++++ Data excerpt ++++
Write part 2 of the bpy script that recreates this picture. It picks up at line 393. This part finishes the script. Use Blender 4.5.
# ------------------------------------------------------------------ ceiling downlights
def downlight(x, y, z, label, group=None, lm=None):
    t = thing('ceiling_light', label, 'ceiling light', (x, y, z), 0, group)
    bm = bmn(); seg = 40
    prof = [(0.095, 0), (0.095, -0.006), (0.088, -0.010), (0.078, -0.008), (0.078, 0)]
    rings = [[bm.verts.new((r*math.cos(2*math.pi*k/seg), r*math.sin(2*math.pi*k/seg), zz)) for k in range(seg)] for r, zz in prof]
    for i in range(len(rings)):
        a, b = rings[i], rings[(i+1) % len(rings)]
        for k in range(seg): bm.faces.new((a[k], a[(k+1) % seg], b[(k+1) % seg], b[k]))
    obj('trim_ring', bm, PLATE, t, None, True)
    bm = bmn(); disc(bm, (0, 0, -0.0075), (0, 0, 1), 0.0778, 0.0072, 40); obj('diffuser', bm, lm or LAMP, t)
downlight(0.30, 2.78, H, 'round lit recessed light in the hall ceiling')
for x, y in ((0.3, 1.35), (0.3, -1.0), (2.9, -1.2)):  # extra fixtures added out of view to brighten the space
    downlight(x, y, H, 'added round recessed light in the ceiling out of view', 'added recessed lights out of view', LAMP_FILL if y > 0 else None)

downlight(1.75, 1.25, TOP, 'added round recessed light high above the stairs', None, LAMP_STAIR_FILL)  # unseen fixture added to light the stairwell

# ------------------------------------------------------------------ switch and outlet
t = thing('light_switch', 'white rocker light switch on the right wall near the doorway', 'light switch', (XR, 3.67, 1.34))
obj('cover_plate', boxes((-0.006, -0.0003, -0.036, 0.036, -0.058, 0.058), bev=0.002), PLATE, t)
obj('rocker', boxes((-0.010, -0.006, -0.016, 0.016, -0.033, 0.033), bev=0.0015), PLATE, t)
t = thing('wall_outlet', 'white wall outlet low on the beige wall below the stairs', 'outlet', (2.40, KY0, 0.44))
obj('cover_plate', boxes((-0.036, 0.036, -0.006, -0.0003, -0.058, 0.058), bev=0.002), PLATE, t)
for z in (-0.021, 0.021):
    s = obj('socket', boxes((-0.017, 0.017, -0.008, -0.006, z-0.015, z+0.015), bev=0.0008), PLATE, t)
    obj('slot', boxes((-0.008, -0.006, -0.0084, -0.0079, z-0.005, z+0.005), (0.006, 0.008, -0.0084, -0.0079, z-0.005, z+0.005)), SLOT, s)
++++
To be done ::
Set down every line of the listing above again, exactly as given.

Answer to the exercise ::
Write part 2 of the bpy script that recreates this picture. It picks up at line 393. This part finishes the script. Use Blender 4.5.
# ------------------------------------------------------------------ ceiling downlights
def downlight(x, y, z, label, group=None, lm=None):
    t = thing('ceiling_light', label, 'ceiling light', (x, y, z), 0, group)
    bm = bmn(); seg = 40
    prof = [(0.095, 0), (0.095, -0.006), (0.088, -0.010), (0.078, -0.008), (0.078, 0)]
    rings = [[bm.verts.new((r*math.cos(2*math.pi*k/seg), r*math.sin(2*math.pi*k/seg), zz)) for k in range(seg)] for r, zz in prof]
    for i in range(len(rings)):
        a, b = rings[i], rings[(i+1) % len(rings)]
        for k in range(seg): bm.faces.new((a[k], a[(k+1) % seg], b[(k+1) % seg], b[k]))
    obj('trim_ring', bm, PLATE, t, None, True)
    bm = bmn(); disc(bm, (0, 0, -0.0075), (0, 0, 1), 0.0778, 0.0072, 40); obj('diffuser', bm, lm or LAMP, t)
downlight(0.30, 2.78, H, 'round lit recessed light in the hall ceiling')
for x, y in ((0.3, 1.35), (0.3, -1.0), (2.9, -1.2)):  # extra fixtures added out of view to brighten the space
    downlight(x, y, H, 'added round recessed light in the ceiling out of view', 'added recessed lights out of view', LAMP_FILL if y > 0 else None)

downlight(1.75, 1.25, TOP, 'added round recessed light high above the stairs', None, LAMP_STAIR_FILL)  # unseen fixture added to light the stairwell

# ------------------------------------------------------------------ switch and outlet
t = thing('light_switch', 'white rocker light switch on the right wall near the doorway', 'light switch', (XR, 3.67, 1.34))
obj('cover_plate', boxes((-0.006, -0.0003, -0.036, 0.036, -0.058, 0.058), bev=0.002), PLATE, t)
obj('rocker', boxes((-0.010, -0.006, -0.016, 0.016, -0.033, 0.033), bev=0.0015), PLATE, t)
t = thing('wall_outlet', 'white wall outlet low on the beige wall below the stairs', 'outlet', (2.40, KY0, 0.44))
obj('cover_plate', boxes((-0.036, 0.036, -0.006, -0.0003, -0.058, 0.058), bev=0.002), PLATE, t)
for z in (-0.021, 0.021):
    s = obj('socket', boxes((-0.017, 0.017, -0.008, -0.006, z-0.015, z+0.015), bev=0.0008), PLATE, t)
    obj('slot', boxes((-0.008, -0.006, -0.0084, -0.0079, z-0.005, z+0.005), (0.006, 0.008, -0.0084, -0.0079, z-0.005, z+0.005)), SLOT, s)